Still, to have candidates stump together is a far cry from trying to bludgeon each other. And some RCV advocates, such as those from FairVote, argue that the need for secondary support encourages civility on the trail: “RCV encourages more civil discourse between candidates because candidates campaign not only for first-choice support, but also the second-choice support of other candidates. Consequently, [candidates] have less incentive to make negative statements about their opponents because they risk alienating that opponent’s supporters.”
But the Garcia-Yang partnership fizzled in practice. Once the votes of Yang, who came in fourth, were redistributed, Garcia won 32 percent of them, but Adams picked 28 percent, greatly diminishing the value of the partnership to Garcia. (Another 29 percent of Yang’s support couldn’t go to anyone remaining in the race and was discarded.)

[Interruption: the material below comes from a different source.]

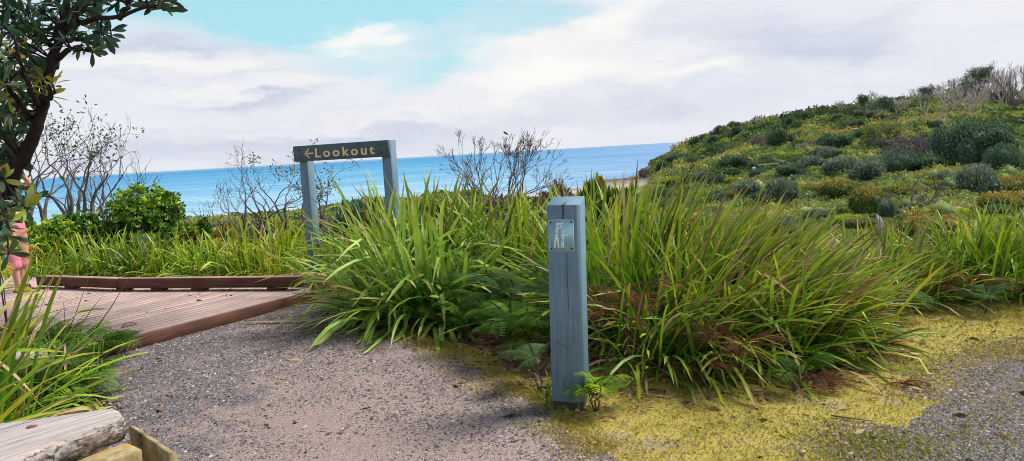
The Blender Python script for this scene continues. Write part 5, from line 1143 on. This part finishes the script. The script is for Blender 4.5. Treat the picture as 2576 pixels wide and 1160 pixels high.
HS = [(1990, 318, 34, 'dark', 'dark rounded shrub on the skyline, left of the round topped pair', 1.2), (2026, 310, 40, 'dark', 'largest dark rounded shrub on the skyline above the headland', 1.2), (2099, 296, 18, 'dark', 'small round shrub alone on the skyline', 1.2), (2132, 291, 20, 'dark', 'small dark shrub on the skyline before the dead trees', 1.),
 (1938, 345, 26, 'dark', 'dark shrub on the upper slope below the skyline pair', 1.1), (2135, 328, 44, 'dark', 'dark shrub on the upper slope below the skyline dead trees', .9), (2168, 345, 36, 'dark', 'small dark shrub below the upper slope pair', .9), (1912, 372, 60, 'purple', 'purple grey thicket on the middle slope', .9), (1958, 372, 58, 'dark', 'dark blue green tree shaped shrub beside the purple thicket', 1.3),
 (2092, 380, 70, 'dark', 'dark clump at the middle of the slope', 1.0), (2080, 402, 60, 'grey', 'grey green shrub below the dark middle clump', .9), (2030, 380, 50, 'purple', 'greyish thicket on the middle slope left of the dark clump', .8), (2283, 410, 110, 'purple', 'broad grey purple thicket left of the dome tree', 1.0), (2264, 440, 120, 'dense', 'broad dark shrub below the grey purple thicket', .9),
 (2353, 395, 55, 'dense', 'dark tall lobe left of the dome tree', 1.7), (2440, 428, 175, 'dense', 'great dark dome shaped tree on the right slope', 1.15), (2515, 440, 90, 'dense', 'right shoulder of dense green beside the dome tree', 1.4), (2370, 432, 90, 'dark', 'dark hollow shrub at the foot of the dome tree', .8),
 (1997, 447, 66, 'dark', 'dark round shrub on the valley floor centre', .9), (1842, 424, 80, 'dark', 'long dark shrub on the yellow green spur', .7), (1903, 445, 36, 'dark', 'small dark shrub below the white notice board', .8), (2045, 425, 60, 'grey', 'grey green shrub right of the pale track', .9), (2110, 440, 80, 'grey', 'broad grey shrub at mid slope', .9), (2184, 455, 80, 'grey', 'pale grey leaved shrub at the foot of the slope', 1.1), (2000, 402, 50, 'olive', 'olive shrub above the dark valley shrub', .8), (1960, 398, 40, 'lime', 'light green shrub on the crest of the spur', .8), (1905, 390, 26, 'lime', 'bright lime shrub high on the spur', .9),
 (1800, 470, 40, 'dark', 'small dark shrub on the spur above the grass tips', 1.2), (1880, 505, 78, 'grey', 'rounded grey green shrub just above the tall grass', 1.1), (1969, 510, 74, 'grey', 'taller grey leaved shrub right of the rounded one', 1.3), (1825, 500, 44, 'dark', 'dark shrub in front of the spur near the grass tips', 1.), (1760, 498, 50, 'olive', 'olive shrub at the left of the valley', .8), (1840, 462, 40, 'olive', 'olive hummock on the lower spur', .8), (2112, 502, 92, 'orange', 'dark shrub with rusty crown in the valley', 1.0), (2040, 492, 60, 'orange', 'rust tipped shrub left of the dark rusty crowned one', .9), (2184, 540, 100, 'orange', 'big round dark shrub with rusty top, nearest of the valley row', 1.25), (2232, 548, 48, 'grey', 'grey tall shrub pressed against the big round one', 1.6), (2128, 568, 60, 'lime', 'lime green shrub at the valley bottom', .9), (2160, 575, 70, 'orange', 'rusty low shrub beside the lime green one', .8), (2255, 495, 70, 'olive', 'olive shrub behind the big round one', .9), (2300, 498, 70, 'orange', 'rust tipped hummock right of the big round shrub', .8),
 (2340, 478, 70, 'orange', 'olive rust hummock at the middle right', .7), (2460, 505, 90, 'grey', 'large grey speckled shrub on the right', 1.5), (2376, 470, 60, 'grey', 'grey leaved shrub below the bleached dead tree', 1.1), (2451, 460, 70, 'grey', 'grey green shrub under the dome tree', 1.1), (2526, 535, 130, 'orange', 'broad rust domed shrub near the right edge', .75), (2465, 535, 52, 'orange', 'small rust domed shrub left of the broad one', .8), (2545, 492, 110, 'orange', 'olive and rust shrub behind the broad rust dome', .8), (2418, 548, 46, 'lime', 'bright lime shrub right of the leaning dead tree', 1.0), (2330, 610, 150, 'orange', 'orange brown shrub behind the rusty grass', .8), (2420, 600, 110, 'lime', 'light green shrub right of the orange brown one', .7), (2500, 590, 120, 'lime', 'yellow green shrub below the rust dome', .7), (2570, 610, 120, 'dark', 'deep green shrub at the right picture edge', .9), (2450, 640, 110, 'olive', 'olive shrub behind the fresh green clumps', .9), (2560, 430, 60, 'purple', 'grey brown thicket at the right picture edge', 1.2),
 (1690, 462, 60, 'olive', 'olive hummock where the spur meets the sea', .6), (1700, 410, 44, 'dark', 'dark shrub just behind the cliff top', .9), (1745, 412, 40, 'dark', 'dark shrub in the gully behind the spur', .8), (1668, 428, 40, 'dark', 'dark growth at the foot of the cliff', 1.), (2215, 375, 60, 'grey', 'grey shrub under the leafless slope tree', .8), (2320, 355, 36, 'dark', 'small dark shrub below the bleached trees on the right slope', .9), (2350, 325, 36, 'dark', 'dark round shrub beside the upper bleached tree', 1.), (2520, 262, 40, 'dark', 'dark skyline shrub among the pale dead trees', 1.3), (2560, 275, 40, 'purple', 'dark purple skyline shrub at the right edge', 1.1)]
for px, py, w, kd, lb, hf in HS: hill_shrub(px, py + 3, w * 1.15, kd, lb, hf * 1.08)
# the windswept row on the cliff top and the small fillers, which nothing tells apart
for k, (px, py, w) in enumerate(((1715, 378, 20), (1732, 372, 26), (1752, 366, 30), (1775, 360, 32), (1800, 346, 34), (1822, 338, 34), (1845, 330, 36), (1862, 332, 26), (1768, 376, 34), (1795, 366, 36), (1830, 354, 30))):
    hill_shrub(px, py, w, 'purple' if k % 3 == 1 else 'dark', 'windswept blue green shrub in the row along the cliff top ridge', 1.25, 'windswept shrubs along the cliff top')
FILL = {'dark': 'small dark green shrub dotted over the heath of the headland', 'grey': 'small grey green shrub dotted over the heath of the headland', 'olive': 'small olive shrub dotted over the heath of the headland', 'orange': 'small rust tipped shrub dotted over the heath of the headland', 'purple': 'small grey purple thicket dotted over the heath of the headland'}
KG = {'dark': 'small dark shrubs on the headland', 'grey': 'small grey green shrubs on the headland', 'olive': 'small olive shrubs on the headland', 'orange': 'small rust tipped shrubs on the headland', 'purple': 'small grey purple thickets on the headland', 'lime': 'small olive shrubs on the headland'}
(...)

Contrast that performance with what happened in the 2018 San Francisco nonpartisan mayoral race. Two progressives, Mark Leno and Jane Kim, co-endorsed each other and cut a joint TV ad in an attempt to deny victory to the moderate acting Mayor London Breed. It almost worked, as Leno picked up 68 percent of the Kim vote for the final round. While Leno trailed Breed by 14 points in the penultimate round, he lost in the final round by only one point. Garcia didn’t narrow the gap with Adams to one point until Wiley was eliminated before the final round, someone with whom Garcia did not have any alliance at all.
Leno and Kim had overlapping ideological views and were able to form a natural alliance. Garcia and Yang was more of a shotgun marriage. There was no shared philosophical principle undergirding their announcement, which made it harder to convince one candidate’s supporters they had an obligation to rank the other candidate second. (Also hampering the partnership was its materializing only late in the campaign, after some voters had already cast ballots by mail.)
Meanwhile, Adams didn’t partner with anybody. He attacked all his rivals without hesitation. He didn’t navigate Ranked Choice Voting with clever machinations. He steamrolled over it with pugnacious bravado. He understood Rule #1 of Ranked Choice Voting: the person with the most first-choice votes wins 96 percent of the time.
Granted, Adams almost lost. And you can lose even if you have the most first-choice votes, by alienating so many voters that you end up with a hard ceiling in regards to secondary votes. Adams took that risk and got away with it. And New York—as well as Ranked Choice Voting—dodged the tumult of having a Black candidate all but being declared the victor on election night and then having that seeming result overturned by a Caucasian candidate.
Might a stronger alliance have thwarted Adams? We’ll never know. Theoretically a Garcia-Wiley alliance could have garnered Garcia enough votes to edge past Adams in the final round. Maybe they could have papered over their differences on policing and jointly campaigned on ensuring New York City elects its first woman mayor. Maybe Garcia would have been able to broaden her support beyond her base of white, affluent moderate Manhattanites, or Wiley would have been able to broaden her support to include more white, affluent moderate Manhattanites.
Personally, I remain skeptical such crass plays can work. When there is shared value, voters are more likely to see an alliance as authentic. When there is not, voters may only see selfish political calculation, and that undercuts authenticity.
Maybe future candidates will try to improve upon Garcia-Yang by partnering sooner and more aggressively. But I would suggest more candidates replicate Adams. Even in a Ranked Choice Voting system, nothing beats being your authentic self.